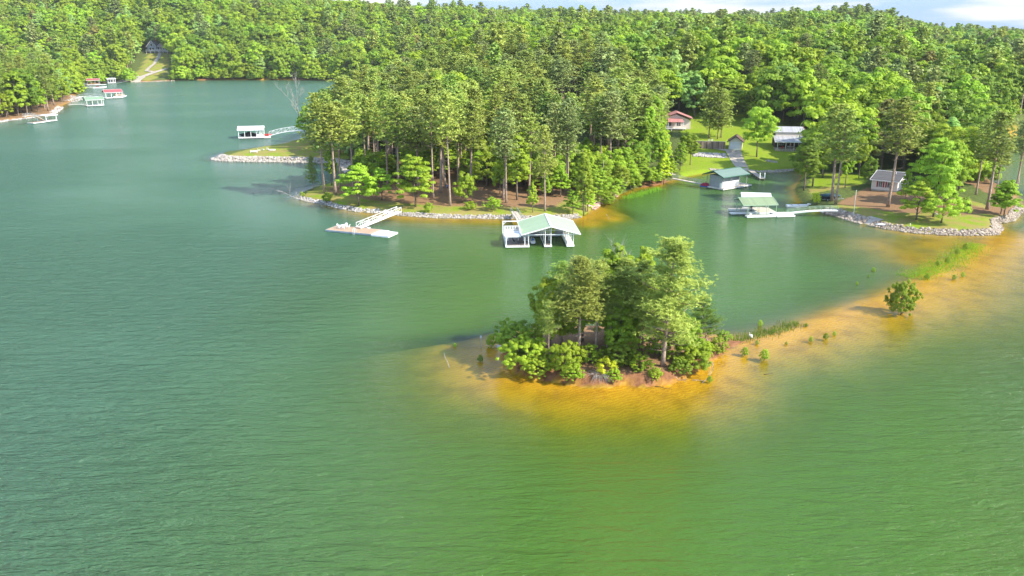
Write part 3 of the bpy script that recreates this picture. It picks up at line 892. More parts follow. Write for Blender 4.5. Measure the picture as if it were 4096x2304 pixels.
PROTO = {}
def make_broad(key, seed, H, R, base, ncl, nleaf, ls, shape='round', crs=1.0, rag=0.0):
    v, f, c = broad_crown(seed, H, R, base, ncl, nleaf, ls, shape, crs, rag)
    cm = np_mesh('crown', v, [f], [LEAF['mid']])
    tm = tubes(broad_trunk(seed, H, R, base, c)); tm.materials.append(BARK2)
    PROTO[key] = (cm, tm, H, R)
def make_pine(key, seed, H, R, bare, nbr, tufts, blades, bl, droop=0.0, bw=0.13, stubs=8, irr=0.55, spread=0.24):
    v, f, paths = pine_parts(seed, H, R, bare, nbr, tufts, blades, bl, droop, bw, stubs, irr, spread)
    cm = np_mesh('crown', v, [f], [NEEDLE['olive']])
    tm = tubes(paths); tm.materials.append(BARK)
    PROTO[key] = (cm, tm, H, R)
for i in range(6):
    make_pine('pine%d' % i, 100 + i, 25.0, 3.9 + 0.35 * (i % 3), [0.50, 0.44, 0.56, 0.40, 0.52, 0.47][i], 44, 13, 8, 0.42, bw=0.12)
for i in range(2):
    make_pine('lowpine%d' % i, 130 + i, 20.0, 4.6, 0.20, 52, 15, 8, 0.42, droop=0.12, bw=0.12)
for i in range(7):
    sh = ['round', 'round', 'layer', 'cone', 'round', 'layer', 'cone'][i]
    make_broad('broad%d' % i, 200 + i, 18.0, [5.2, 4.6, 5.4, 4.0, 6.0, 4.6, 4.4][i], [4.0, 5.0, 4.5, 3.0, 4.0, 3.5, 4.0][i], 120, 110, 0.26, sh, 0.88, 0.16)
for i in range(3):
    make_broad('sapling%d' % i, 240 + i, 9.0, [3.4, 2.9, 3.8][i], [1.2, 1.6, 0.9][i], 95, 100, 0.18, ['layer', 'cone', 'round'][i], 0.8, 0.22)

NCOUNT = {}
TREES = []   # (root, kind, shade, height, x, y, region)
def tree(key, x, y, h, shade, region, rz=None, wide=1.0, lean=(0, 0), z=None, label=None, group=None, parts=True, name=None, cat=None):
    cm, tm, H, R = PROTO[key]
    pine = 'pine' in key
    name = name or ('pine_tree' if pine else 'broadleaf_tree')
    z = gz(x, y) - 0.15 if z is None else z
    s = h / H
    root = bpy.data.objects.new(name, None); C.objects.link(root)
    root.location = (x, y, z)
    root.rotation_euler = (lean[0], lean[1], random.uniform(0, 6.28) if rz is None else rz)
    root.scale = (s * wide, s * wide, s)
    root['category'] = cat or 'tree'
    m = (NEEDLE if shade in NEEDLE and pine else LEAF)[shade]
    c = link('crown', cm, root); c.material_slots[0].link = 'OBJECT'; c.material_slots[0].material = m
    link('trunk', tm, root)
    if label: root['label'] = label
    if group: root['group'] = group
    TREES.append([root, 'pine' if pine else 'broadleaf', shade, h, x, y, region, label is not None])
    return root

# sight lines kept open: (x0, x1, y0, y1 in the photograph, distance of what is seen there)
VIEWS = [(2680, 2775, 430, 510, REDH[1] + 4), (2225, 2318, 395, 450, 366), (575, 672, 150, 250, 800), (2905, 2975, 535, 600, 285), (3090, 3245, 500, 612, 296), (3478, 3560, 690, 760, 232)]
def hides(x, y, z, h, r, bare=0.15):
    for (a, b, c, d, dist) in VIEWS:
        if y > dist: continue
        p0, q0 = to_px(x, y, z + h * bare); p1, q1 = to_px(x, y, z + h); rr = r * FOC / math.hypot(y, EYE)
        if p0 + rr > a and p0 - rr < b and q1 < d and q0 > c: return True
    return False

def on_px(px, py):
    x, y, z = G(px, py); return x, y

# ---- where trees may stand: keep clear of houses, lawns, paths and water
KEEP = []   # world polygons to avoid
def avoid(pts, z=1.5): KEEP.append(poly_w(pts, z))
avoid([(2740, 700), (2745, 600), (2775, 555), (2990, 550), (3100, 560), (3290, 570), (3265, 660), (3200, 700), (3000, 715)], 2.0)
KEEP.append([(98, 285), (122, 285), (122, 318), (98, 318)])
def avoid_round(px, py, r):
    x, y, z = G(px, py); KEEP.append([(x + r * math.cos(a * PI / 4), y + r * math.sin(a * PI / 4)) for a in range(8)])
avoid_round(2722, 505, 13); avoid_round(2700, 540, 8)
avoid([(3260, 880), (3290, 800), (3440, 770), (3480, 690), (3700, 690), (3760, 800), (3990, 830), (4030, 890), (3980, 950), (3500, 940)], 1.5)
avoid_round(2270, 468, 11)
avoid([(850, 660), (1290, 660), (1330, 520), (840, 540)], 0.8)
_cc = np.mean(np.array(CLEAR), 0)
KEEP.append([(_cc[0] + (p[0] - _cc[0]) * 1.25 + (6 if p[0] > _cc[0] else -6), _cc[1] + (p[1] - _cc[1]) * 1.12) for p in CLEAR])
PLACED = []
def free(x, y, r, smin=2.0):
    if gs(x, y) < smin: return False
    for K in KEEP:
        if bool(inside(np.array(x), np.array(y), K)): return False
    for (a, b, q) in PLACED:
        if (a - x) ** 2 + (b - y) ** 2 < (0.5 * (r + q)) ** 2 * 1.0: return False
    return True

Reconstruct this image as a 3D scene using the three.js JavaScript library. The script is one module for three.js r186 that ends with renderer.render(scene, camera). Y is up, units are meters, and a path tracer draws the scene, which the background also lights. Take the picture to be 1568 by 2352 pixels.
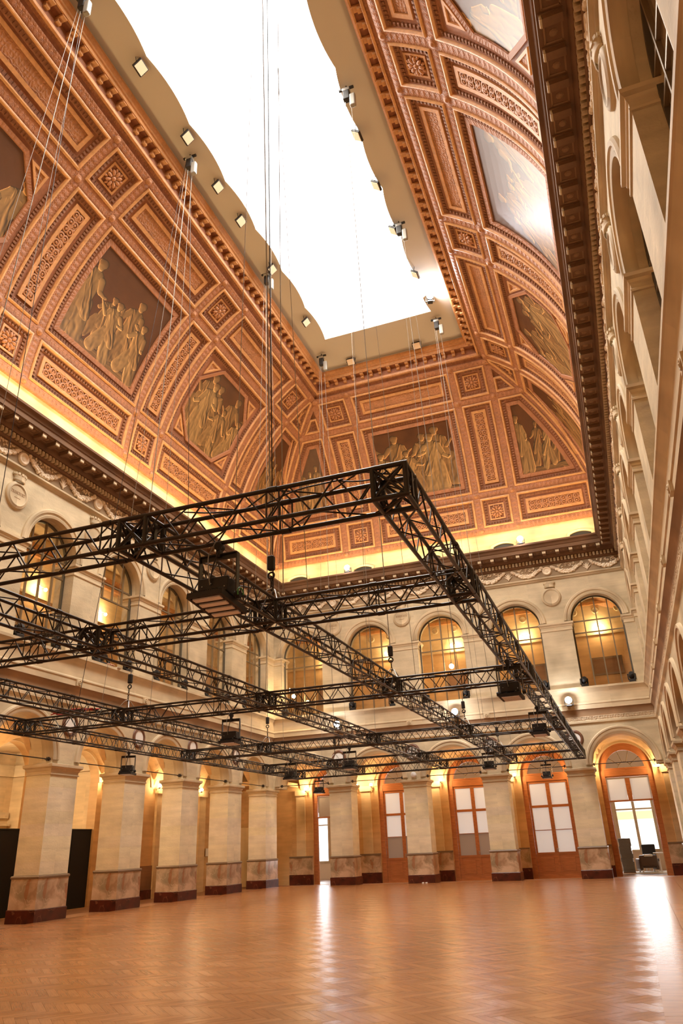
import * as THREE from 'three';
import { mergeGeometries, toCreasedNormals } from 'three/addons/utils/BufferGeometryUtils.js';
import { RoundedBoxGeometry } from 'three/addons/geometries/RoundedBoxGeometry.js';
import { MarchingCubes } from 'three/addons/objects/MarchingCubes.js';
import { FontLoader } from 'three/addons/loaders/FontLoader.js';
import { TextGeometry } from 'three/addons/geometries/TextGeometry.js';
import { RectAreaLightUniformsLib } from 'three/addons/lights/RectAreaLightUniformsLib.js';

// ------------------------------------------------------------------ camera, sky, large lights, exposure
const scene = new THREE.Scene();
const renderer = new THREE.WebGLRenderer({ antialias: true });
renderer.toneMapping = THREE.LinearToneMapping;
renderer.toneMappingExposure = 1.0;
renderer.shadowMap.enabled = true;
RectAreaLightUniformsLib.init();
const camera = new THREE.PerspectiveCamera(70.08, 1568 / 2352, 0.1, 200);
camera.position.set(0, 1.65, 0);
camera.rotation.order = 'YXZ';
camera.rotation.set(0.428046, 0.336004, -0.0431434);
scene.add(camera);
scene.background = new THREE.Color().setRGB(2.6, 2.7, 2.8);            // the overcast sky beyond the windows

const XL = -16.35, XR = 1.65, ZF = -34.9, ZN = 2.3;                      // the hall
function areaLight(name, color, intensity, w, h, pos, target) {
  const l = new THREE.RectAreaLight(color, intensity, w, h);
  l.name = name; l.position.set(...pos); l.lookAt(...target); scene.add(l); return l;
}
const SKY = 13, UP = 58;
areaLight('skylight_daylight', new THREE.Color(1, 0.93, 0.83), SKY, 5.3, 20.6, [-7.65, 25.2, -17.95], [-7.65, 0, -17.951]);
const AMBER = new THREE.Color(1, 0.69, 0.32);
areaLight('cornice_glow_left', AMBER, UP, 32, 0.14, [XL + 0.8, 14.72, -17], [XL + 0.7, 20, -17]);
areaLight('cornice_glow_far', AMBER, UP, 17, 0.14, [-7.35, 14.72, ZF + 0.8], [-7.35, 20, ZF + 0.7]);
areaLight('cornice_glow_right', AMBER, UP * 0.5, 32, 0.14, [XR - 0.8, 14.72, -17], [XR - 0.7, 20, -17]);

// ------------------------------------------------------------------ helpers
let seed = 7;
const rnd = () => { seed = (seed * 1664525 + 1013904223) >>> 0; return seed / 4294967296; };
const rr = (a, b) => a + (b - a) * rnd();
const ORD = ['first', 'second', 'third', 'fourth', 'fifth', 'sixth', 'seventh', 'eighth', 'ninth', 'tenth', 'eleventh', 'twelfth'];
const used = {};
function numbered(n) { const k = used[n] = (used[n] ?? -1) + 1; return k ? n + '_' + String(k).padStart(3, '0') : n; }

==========

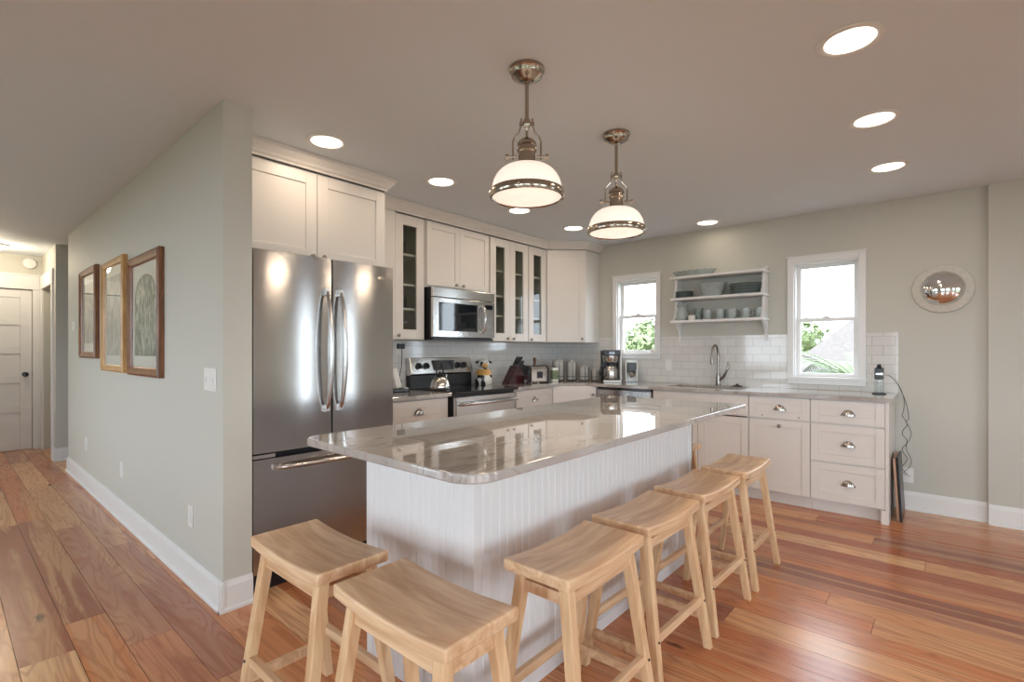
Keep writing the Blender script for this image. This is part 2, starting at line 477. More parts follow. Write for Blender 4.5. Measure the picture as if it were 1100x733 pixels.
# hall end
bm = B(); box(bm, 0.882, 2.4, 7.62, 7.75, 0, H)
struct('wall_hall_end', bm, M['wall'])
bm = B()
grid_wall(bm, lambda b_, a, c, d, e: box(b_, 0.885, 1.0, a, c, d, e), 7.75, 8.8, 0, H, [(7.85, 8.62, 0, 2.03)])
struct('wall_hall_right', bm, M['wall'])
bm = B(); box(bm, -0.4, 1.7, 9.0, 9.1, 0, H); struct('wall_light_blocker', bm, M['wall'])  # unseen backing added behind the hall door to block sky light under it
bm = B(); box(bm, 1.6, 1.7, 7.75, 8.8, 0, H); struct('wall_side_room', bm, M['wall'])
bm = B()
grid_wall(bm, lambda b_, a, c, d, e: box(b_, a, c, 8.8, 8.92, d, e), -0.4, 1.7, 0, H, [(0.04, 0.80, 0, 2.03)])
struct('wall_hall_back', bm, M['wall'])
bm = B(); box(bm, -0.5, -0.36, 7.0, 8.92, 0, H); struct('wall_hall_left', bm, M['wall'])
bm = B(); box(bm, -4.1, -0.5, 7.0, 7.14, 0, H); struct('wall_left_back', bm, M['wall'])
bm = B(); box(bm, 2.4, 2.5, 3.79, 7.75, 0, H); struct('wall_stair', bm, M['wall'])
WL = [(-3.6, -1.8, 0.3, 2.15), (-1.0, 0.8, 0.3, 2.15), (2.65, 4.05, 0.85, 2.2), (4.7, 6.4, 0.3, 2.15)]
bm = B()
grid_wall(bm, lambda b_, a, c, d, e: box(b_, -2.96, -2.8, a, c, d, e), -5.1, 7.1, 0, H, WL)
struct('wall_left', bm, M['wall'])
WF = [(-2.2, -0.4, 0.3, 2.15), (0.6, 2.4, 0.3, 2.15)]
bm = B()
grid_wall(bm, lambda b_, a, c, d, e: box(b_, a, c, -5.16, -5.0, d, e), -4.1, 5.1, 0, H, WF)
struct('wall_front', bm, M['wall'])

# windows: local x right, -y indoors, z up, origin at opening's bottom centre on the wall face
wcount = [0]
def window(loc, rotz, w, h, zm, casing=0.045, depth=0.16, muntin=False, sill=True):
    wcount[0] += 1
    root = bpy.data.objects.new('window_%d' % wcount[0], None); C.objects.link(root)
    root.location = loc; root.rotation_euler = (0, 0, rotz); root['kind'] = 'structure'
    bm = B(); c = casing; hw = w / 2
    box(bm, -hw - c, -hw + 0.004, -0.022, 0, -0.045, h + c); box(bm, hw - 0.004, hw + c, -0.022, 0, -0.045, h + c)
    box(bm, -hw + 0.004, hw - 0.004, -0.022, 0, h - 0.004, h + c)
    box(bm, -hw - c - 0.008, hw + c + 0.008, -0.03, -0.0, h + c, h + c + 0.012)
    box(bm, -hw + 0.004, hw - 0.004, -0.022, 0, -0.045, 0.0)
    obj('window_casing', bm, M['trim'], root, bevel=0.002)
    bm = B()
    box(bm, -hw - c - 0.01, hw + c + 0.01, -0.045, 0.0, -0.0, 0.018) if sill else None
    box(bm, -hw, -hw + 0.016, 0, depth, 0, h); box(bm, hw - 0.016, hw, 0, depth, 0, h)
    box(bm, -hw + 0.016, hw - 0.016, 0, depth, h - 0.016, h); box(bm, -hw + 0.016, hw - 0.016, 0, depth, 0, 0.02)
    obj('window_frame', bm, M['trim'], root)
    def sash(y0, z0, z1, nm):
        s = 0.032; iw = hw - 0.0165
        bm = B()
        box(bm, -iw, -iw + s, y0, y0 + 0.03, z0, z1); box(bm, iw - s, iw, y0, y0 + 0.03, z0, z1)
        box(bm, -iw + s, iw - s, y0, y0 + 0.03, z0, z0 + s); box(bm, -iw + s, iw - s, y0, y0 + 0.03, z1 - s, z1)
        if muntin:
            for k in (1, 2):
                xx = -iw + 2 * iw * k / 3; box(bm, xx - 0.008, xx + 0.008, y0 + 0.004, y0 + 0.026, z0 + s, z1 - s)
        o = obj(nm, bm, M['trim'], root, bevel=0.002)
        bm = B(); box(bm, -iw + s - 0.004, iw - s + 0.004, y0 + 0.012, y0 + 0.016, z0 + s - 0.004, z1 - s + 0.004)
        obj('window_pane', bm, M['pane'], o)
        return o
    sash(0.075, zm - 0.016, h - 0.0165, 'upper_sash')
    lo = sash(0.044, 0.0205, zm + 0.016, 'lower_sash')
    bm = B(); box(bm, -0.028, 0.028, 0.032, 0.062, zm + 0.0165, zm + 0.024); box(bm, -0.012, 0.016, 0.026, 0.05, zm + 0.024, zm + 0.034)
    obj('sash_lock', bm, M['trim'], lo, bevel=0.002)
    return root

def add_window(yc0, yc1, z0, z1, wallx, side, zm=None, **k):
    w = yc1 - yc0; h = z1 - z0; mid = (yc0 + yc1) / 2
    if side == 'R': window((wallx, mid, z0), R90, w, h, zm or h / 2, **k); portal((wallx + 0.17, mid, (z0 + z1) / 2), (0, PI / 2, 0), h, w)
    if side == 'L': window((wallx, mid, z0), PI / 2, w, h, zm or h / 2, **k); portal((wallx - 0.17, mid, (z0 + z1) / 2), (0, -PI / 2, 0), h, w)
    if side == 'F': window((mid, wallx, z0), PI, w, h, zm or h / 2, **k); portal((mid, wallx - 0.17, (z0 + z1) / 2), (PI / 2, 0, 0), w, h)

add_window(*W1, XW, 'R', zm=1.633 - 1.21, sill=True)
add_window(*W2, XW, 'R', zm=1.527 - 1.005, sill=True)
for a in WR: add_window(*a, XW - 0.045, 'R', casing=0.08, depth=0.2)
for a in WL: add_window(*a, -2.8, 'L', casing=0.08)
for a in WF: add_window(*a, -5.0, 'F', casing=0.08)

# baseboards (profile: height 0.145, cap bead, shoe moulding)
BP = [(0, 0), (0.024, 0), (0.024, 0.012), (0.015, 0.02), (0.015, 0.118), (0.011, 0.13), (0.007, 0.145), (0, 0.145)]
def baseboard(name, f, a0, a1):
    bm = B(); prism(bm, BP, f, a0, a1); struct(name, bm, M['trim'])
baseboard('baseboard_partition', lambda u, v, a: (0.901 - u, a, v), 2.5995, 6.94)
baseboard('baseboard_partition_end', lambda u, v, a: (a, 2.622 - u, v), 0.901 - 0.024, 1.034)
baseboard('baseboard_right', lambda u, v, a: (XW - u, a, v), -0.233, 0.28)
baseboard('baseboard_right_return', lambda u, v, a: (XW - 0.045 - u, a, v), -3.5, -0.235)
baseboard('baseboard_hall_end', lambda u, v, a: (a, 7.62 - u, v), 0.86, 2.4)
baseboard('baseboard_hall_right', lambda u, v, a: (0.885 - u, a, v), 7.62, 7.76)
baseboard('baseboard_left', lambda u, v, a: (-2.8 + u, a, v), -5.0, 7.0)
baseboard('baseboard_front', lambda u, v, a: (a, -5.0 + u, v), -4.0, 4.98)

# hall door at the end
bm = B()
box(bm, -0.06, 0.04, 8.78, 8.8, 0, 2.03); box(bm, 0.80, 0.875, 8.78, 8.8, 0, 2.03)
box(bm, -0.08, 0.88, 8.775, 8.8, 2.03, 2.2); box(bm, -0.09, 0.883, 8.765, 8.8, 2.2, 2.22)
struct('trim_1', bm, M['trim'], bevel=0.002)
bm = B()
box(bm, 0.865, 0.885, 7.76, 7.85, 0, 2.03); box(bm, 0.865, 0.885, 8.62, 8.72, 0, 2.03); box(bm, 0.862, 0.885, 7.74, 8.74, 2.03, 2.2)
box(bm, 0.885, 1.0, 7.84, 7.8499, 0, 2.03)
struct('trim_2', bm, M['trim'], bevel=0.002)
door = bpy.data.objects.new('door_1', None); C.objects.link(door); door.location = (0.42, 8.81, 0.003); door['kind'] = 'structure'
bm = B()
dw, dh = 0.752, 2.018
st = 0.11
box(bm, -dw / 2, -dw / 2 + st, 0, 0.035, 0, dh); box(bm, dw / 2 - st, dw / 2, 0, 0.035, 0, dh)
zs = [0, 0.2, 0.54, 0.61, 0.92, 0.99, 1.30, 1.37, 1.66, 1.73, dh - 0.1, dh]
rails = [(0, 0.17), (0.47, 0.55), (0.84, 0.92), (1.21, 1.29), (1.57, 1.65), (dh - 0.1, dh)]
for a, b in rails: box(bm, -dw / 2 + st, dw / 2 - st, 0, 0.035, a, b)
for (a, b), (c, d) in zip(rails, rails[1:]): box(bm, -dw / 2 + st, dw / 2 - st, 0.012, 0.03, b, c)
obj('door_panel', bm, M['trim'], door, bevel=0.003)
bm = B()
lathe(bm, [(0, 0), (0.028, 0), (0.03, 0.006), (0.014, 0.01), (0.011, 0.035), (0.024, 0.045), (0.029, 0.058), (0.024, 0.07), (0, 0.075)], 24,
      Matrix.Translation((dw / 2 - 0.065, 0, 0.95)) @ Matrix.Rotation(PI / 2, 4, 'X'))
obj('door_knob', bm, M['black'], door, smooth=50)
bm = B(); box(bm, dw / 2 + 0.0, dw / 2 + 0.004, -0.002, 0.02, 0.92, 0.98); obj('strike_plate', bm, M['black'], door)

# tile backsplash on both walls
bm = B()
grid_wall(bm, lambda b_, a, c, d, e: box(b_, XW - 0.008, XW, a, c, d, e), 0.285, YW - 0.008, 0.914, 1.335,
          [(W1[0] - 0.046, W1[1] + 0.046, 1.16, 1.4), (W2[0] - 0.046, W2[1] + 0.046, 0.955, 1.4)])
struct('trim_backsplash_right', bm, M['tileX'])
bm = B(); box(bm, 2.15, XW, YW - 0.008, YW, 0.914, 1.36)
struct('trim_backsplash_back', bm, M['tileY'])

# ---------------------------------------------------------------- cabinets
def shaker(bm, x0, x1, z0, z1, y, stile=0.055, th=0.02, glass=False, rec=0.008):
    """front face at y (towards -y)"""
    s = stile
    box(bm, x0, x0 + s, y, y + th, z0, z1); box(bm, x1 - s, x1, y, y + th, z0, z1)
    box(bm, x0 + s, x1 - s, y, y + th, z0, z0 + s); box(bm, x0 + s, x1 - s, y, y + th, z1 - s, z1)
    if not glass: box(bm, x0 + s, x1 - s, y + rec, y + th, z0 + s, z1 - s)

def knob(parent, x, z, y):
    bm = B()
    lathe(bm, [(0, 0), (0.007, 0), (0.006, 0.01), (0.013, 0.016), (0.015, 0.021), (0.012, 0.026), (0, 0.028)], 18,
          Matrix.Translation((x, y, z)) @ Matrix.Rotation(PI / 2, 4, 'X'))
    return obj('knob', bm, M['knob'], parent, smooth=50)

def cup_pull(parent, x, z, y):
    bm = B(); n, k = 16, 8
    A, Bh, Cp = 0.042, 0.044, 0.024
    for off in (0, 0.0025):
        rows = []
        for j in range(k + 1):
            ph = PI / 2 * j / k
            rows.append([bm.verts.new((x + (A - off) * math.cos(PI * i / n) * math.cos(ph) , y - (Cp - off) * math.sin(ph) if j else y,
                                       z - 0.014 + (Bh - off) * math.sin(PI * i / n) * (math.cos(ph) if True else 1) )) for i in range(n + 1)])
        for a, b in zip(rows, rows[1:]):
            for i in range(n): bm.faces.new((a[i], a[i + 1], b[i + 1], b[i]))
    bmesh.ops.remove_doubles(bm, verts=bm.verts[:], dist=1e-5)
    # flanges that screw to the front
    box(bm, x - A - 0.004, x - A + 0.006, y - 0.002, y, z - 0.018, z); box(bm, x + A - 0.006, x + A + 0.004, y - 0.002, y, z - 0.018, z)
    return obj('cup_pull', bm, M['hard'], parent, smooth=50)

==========

§ **Task to carry out**:
Say how many lines in the records hold the string "background", and say nothing else.

§ **Solution to the problem**:
2